**Supplied data**
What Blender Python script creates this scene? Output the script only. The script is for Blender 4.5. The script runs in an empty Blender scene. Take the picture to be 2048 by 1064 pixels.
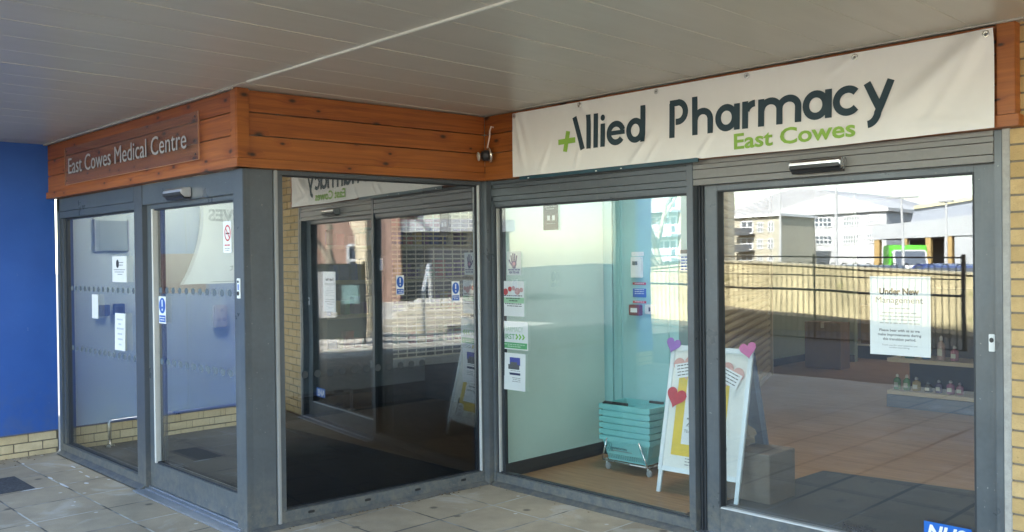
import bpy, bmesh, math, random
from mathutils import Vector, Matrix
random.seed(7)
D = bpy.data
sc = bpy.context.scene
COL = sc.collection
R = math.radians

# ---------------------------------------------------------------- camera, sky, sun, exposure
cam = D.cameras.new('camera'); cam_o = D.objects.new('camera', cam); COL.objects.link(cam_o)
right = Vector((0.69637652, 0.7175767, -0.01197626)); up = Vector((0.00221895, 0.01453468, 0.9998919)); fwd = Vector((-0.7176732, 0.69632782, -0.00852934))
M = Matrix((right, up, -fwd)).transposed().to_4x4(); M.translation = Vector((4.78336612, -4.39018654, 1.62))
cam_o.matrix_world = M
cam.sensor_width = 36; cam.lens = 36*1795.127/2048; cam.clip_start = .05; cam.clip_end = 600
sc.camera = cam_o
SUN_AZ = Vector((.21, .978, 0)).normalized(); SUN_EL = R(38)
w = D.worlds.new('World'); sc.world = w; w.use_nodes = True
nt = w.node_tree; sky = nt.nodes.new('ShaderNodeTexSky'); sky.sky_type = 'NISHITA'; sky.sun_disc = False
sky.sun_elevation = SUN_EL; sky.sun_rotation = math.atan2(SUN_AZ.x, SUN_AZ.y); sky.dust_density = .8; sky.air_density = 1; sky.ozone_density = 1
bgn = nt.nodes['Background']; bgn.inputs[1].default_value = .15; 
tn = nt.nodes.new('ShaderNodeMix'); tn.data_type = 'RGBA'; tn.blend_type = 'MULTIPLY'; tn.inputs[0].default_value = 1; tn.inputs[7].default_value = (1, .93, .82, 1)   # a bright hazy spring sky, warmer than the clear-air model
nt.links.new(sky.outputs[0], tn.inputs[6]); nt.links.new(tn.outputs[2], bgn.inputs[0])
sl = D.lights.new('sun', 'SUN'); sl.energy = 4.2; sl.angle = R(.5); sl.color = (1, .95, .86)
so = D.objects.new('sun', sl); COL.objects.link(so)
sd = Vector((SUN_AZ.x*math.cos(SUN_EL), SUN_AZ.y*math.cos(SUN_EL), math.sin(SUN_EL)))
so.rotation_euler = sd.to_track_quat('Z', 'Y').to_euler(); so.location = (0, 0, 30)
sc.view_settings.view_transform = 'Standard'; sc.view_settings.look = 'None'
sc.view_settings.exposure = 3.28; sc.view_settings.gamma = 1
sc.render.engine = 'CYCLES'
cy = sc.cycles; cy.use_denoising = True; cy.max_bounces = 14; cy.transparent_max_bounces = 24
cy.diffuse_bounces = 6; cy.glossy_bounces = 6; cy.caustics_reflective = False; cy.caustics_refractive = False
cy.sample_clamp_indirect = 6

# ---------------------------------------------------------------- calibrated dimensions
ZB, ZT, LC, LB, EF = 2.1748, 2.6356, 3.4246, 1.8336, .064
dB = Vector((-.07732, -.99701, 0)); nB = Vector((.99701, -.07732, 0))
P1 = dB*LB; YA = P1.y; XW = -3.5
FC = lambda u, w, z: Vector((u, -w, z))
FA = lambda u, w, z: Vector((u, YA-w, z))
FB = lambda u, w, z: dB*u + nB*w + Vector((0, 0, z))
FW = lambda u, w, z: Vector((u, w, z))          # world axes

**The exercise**
Set the pictures aside and transcribe the data above exactly.

**Response to the task**
What Blender Python script creates this scene? Output the script only. The script is for Blender 4.5. The script runs in an empty Blender scene. Take the picture to be 2048 by 1064 pixels.
import bpy, bmesh, math, random
from mathutils import Vector, Matrix
random.seed(7)
D = bpy.data
sc = bpy.context.scene
COL = sc.collection
R = math.radians

# ---------------------------------------------------------------- camera, sky, sun, exposure
cam = D.cameras.new('camera'); cam_o = D.objects.new('camera', cam); COL.objects.link(cam_o)
right = Vector((0.69637652, 0.7175767, -0.01197626)); up = Vector((0.00221895, 0.01453468, 0.9998919)); fwd = Vector((-0.7176732, 0.69632782, -0.00852934))
M = Matrix((right, up, -fwd)).transposed().to_4x4(); M.translation = Vector((4.78336612, -4.39018654, 1.62))
cam_o.matrix_world = M
cam.sensor_width = 36; cam.lens = 36*1795.127/2048; cam.clip_start = .05; cam.clip_end = 600
sc.camera = cam_o
SUN_AZ = Vector((.21, .978, 0)).normalized(); SUN_EL = R(38)
w = D.worlds.new('World'); sc.world = w; w.use_nodes = True
nt = w.node_tree; sky = nt.nodes.new('ShaderNodeTexSky'); sky.sky_type = 'NISHITA'; sky.sun_disc = False
sky.sun_elevation = SUN_EL; sky.sun_rotation = math.atan2(SUN_AZ.x, SUN_AZ.y); sky.dust_density = .8; sky.air_density = 1; sky.ozone_density = 1
bgn = nt.nodes['Background']; bgn.inputs[1].default_value = .15; 
tn = nt.nodes.new('ShaderNodeMix'); tn.data_type = 'RGBA'; tn.blend_type = 'MULTIPLY'; tn.inputs[0].default_value = 1; tn.inputs[7].default_value = (1, .93, .82, 1)   # a bright hazy spring sky, warmer than the clear-air model
nt.links.new(sky.outputs[0], tn.inputs[6]); nt.links.new(tn.outputs[2], bgn.inputs[0])
sl = D.lights.new('sun', 'SUN'); sl.energy = 4.2; sl.angle = R(.5); sl.color = (1, .95, .86)
so = D.objects.new('sun', sl); COL.objects.link(so)
sd = Vector((SUN_AZ.x*math.cos(SUN_EL), SUN_AZ.y*math.cos(SUN_EL), math.sin(SUN_EL)))
so.rotation_euler = sd.to_track_quat('Z', 'Y').to_euler(); so.location = (0, 0, 30)
sc.view_settings.view_transform = 'Standard'; sc.view_settings.look = 'None'
sc.view_settings.exposure = 3.28; sc.view_settings.gamma = 1
sc.render.engine = 'CYCLES'
cy = sc.cycles; cy.use_denoising = True; cy.max_bounces = 14; cy.transparent_max_bounces = 24
cy.diffuse_bounces = 6; cy.glossy_bounces = 6; cy.caustics_reflective = False; cy.caustics_refractive = False
cy.sample_clamp_indirect = 6

# ---------------------------------------------------------------- calibrated dimensions
ZB, ZT, LC, LB, EF = 2.1748, 2.6356, 3.4246, 1.8336, .064
dB = Vector((-.07732, -.99701, 0)); nB = Vector((.99701, -.07732, 0))
P1 = dB*LB; YA = P1.y; XW = -3.5
FC = lambda u, w, z: Vector((u, -w, z))
FA = lambda u, w, z: Vector((u, YA-w, z))
FB = lambda u, w, z: dB*u + nB*w + Vector((0, 0, z))
FW = lambda u, w, z: Vector((u, w, z))          # world axes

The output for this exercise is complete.